Requirement: Set down each line of the data below exactly as it stands, dropping the pictures.

Data extract:

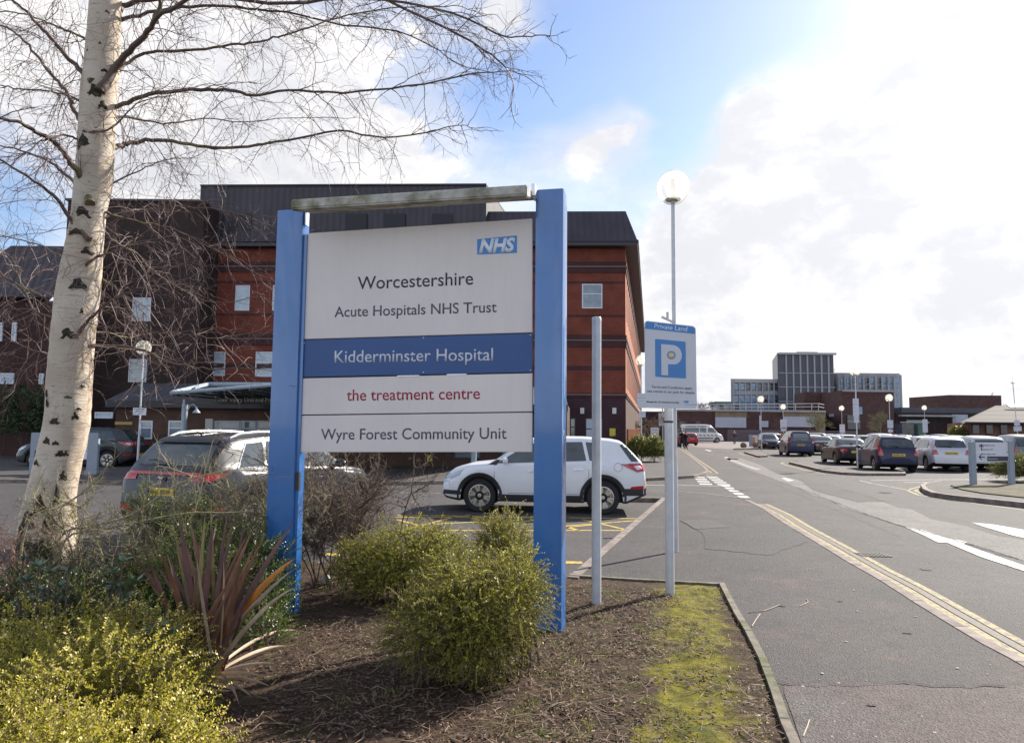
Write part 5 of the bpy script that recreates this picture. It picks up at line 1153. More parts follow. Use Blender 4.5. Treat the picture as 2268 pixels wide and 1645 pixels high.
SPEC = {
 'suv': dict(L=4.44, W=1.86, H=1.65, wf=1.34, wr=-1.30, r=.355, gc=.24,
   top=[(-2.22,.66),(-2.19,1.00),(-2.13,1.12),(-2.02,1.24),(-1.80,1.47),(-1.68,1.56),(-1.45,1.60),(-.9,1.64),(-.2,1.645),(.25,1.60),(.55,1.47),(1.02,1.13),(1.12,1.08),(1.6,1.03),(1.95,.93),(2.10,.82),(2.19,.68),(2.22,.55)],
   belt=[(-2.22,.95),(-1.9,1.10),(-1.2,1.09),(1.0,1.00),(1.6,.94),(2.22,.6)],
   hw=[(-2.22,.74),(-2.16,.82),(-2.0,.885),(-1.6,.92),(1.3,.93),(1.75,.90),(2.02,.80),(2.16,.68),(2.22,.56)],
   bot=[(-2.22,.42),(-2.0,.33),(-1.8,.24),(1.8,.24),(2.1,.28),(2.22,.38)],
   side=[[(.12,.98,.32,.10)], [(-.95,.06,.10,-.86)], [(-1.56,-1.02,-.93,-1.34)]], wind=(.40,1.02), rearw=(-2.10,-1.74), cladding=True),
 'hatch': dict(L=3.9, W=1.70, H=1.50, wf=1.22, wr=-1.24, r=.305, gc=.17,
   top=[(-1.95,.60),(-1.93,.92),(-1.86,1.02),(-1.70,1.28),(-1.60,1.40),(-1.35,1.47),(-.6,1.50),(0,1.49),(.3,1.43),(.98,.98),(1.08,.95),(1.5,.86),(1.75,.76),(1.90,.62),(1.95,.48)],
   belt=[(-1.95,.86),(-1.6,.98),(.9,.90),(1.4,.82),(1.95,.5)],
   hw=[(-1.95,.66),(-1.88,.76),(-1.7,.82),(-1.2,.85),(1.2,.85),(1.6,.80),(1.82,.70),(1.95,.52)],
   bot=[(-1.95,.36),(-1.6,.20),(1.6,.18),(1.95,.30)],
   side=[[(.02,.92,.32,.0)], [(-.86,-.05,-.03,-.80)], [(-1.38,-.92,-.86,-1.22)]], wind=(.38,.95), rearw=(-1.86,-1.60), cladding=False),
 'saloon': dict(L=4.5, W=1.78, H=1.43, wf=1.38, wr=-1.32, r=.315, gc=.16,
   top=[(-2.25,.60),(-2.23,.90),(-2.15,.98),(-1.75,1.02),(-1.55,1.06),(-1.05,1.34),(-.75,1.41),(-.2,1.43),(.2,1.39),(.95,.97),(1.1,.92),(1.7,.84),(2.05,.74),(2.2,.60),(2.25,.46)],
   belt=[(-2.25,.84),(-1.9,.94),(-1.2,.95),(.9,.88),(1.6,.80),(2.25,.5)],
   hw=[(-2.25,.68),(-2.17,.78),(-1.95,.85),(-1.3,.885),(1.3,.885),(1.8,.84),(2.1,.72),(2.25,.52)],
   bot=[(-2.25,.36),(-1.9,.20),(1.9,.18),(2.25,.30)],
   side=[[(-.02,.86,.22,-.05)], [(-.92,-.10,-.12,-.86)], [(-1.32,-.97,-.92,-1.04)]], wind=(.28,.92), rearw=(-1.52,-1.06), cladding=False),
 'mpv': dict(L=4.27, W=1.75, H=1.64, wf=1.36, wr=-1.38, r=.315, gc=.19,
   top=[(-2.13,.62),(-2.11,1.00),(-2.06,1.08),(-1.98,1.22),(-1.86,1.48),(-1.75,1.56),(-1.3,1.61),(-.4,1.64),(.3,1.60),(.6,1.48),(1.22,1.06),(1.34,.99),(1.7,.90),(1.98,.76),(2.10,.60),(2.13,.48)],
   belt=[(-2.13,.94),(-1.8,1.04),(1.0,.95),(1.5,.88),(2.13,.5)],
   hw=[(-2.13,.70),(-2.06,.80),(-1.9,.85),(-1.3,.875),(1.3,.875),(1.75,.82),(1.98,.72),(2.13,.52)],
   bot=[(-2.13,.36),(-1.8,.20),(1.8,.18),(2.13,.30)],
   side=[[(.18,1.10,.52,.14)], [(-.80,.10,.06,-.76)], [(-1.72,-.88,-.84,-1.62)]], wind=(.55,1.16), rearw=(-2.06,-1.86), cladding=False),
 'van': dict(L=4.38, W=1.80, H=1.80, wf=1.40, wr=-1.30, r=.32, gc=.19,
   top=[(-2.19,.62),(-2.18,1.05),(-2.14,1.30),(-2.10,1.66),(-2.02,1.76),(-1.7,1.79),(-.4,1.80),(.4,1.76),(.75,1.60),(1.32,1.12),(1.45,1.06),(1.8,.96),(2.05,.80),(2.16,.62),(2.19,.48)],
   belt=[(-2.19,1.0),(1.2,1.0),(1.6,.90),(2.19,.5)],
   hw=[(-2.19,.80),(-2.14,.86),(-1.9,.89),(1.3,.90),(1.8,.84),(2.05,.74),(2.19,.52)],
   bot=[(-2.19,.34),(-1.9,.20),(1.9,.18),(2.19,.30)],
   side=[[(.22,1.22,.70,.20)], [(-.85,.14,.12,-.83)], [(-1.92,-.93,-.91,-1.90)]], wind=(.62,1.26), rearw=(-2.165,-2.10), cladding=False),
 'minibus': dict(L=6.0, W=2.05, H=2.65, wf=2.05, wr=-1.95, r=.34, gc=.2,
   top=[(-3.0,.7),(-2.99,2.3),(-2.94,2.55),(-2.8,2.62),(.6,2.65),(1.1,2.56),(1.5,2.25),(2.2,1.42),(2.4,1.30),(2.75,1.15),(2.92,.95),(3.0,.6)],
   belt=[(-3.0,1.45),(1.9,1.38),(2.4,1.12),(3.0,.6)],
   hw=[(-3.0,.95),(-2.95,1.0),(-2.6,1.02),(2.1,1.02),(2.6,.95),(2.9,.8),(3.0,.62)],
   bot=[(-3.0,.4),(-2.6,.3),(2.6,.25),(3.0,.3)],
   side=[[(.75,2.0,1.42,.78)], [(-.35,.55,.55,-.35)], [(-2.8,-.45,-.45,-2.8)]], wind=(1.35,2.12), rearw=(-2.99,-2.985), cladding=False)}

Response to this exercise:
Write part 5 of the bpy script that recreates this picture. It picks up at line 1153. More parts follow. Use Blender 4.5. Treat the picture as 2268 pixels wide and 1645 pixels high.
SPEC = {
 'suv': dict(L=4.44, W=1.86, H=1.65, wf=1.34, wr=-1.30, r=.355, gc=.24,
   top=[(-2.22,.66),(-2.19,1.00),(-2.13,1.12),(-2.02,1.24),(-1.80,1.47),(-1.68,1.56),(-1.45,1.60),(-.9,1.64),(-.2,1.645),(.25,1.60),(.55,1.47),(1.02,1.13),(1.12,1.08),(1.6,1.03),(1.95,.93),(2.10,.82),(2.19,.68),(2.22,.55)],
   belt=[(-2.22,.95),(-1.9,1.10),(-1.2,1.09),(1.0,1.00),(1.6,.94),(2.22,.6)],
   hw=[(-2.22,.74),(-2.16,.82),(-2.0,.885),(-1.6,.92),(1.3,.93),(1.75,.90),(2.02,.80),(2.16,.68),(2.22,.56)],
   bot=[(-2.22,.42),(-2.0,.33),(-1.8,.24),(1.8,.24),(2.1,.28),(2.22,.38)],
   side=[[(.12,.98,.32,.10)], [(-.95,.06,.10,-.86)], [(-1.56,-1.02,-.93,-1.34)]], wind=(.40,1.02), rearw=(-2.10,-1.74), cladding=True),
 'hatch': dict(L=3.9, W=1.70, H=1.50, wf=1.22, wr=-1.24, r=.305, gc=.17,
   top=[(-1.95,.60),(-1.93,.92),(-1.86,1.02),(-1.70,1.28),(-1.60,1.40),(-1.35,1.47),(-.6,1.50),(0,1.49),(.3,1.43),(.98,.98),(1.08,.95),(1.5,.86),(1.75,.76),(1.90,.62),(1.95,.48)],
   belt=[(-1.95,.86),(-1.6,.98),(.9,.90),(1.4,.82),(1.95,.5)],
   hw=[(-1.95,.66),(-1.88,.76),(-1.7,.82),(-1.2,.85),(1.2,.85),(1.6,.80),(1.82,.70),(1.95,.52)],
   bot=[(-1.95,.36),(-1.6,.20),(1.6,.18),(1.95,.30)],
   side=[[(.02,.92,.32,.0)], [(-.86,-.05,-.03,-.80)], [(-1.38,-.92,-.86,-1.22)]], wind=(.38,.95), rearw=(-1.86,-1.60), cladding=False),
 'saloon': dict(L=4.5, W=1.78, H=1.43, wf=1.38, wr=-1.32, r=.315, gc=.16,
   top=[(-2.25,.60),(-2.23,.90),(-2.15,.98),(-1.75,1.02),(-1.55,1.06),(-1.05,1.34),(-.75,1.41),(-.2,1.43),(.2,1.39),(.95,.97),(1.1,.92),(1.7,.84),(2.05,.74),(2.2,.60),(2.25,.46)],
   belt=[(-2.25,.84),(-1.9,.94),(-1.2,.95),(.9,.88),(1.6,.80),(2.25,.5)],
   hw=[(-2.25,.68),(-2.17,.78),(-1.95,.85),(-1.3,.885),(1.3,.885),(1.8,.84),(2.1,.72),(2.25,.52)],
   bot=[(-2.25,.36),(-1.9,.20),(1.9,.18),(2.25,.30)],
   side=[[(-.02,.86,.22,-.05)], [(-.92,-.10,-.12,-.86)], [(-1.32,-.97,-.92,-1.04)]], wind=(.28,.92), rearw=(-1.52,-1.06), cladding=False),
 'mpv': dict(L=4.27, W=1.75, H=1.64, wf=1.36, wr=-1.38, r=.315, gc=.19,
   top=[(-2.13,.62),(-2.11,1.00),(-2.06,1.08),(-1.98,1.22),(-1.86,1.48),(-1.75,1.56),(-1.3,1.61),(-.4,1.64),(.3,1.60),(.6,1.48),(1.22,1.06),(1.34,.99),(1.7,.90),(1.98,.76),(2.10,.60),(2.13,.48)],
   belt=[(-2.13,.94),(-1.8,1.04),(1.0,.95),(1.5,.88),(2.13,.5)],
   hw=[(-2.13,.70),(-2.06,.80),(-1.9,.85),(-1.3,.875),(1.3,.875),(1.75,.82),(1.98,.72),(2.13,.52)],
   bot=[(-2.13,.36),(-1.8,.20),(1.8,.18),(2.13,.30)],
   side=[[(.18,1.10,.52,.14)], [(-.80,.10,.06,-.76)], [(-1.72,-.88,-.84,-1.62)]], wind=(.55,1.16), rearw=(-2.06,-1.86), cladding=False),
 'van': dict(L=4.38, W=1.80, H=1.80, wf=1.40, wr=-1.30, r=.32, gc=.19,
   top=[(-2.19,.62),(-2.18,1.05),(-2.14,1.30),(-2.10,1.66),(-2.02,1.76),(-1.7,1.79),(-.4,1.80),(.4,1.76),(.75,1.60),(1.32,1.12),(1.45,1.06),(1.8,.96),(2.05,.80),(2.16,.62),(2.19,.48)],
   belt=[(-2.19,1.0),(1.2,1.0),(1.6,.90),(2.19,.5)],
   hw=[(-2.19,.80),(-2.14,.86),(-1.9,.89),(1.3,.90),(1.8,.84),(2.05,.74),(2.19,.52)],
   bot=[(-2.19,.34),(-1.9,.20),(1.9,.18),(2.19,.30)],
   side=[[(.22,1.22,.70,.20)], [(-.85,.14,.12,-.83)], [(-1.92,-.93,-.91,-1.90)]], wind=(.62,1.26), rearw=(-2.165,-2.10), cladding=False),
 'minibus': dict(L=6.0, W=2.05, H=2.65, wf=2.05, wr=-1.95, r=.34, gc=.2,
   top=[(-3.0,.7),(-2.99,2.3),(-2.94,2.55),(-2.8,2.62),(.6,2.65),(1.1,2.56),(1.5,2.25),(2.2,1.42),(2.4,1.30),(2.75,1.15),(2.92,.95),(3.0,.6)],
   belt=[(-3.0,1.45),(1.9,1.38),(2.4,1.12),(3.0,.6)],
   hw=[(-3.0,.95),(-2.95,1.0),(-2.6,1.02),(2.1,1.02),(2.6,.95),(2.9,.8),(3.0,.62)],
   bot=[(-3.0,.4),(-2.6,.3),(2.6,.25),(3.0,.3)],
   side=[[(.75,2.0,1.42,.78)], [(-.35,.55,.55,-.35)], [(-2.8,-.45,-.45,-2.8)]], wind=(1.35,2.12), rearw=(-2.99,-2.985), cladding=False)}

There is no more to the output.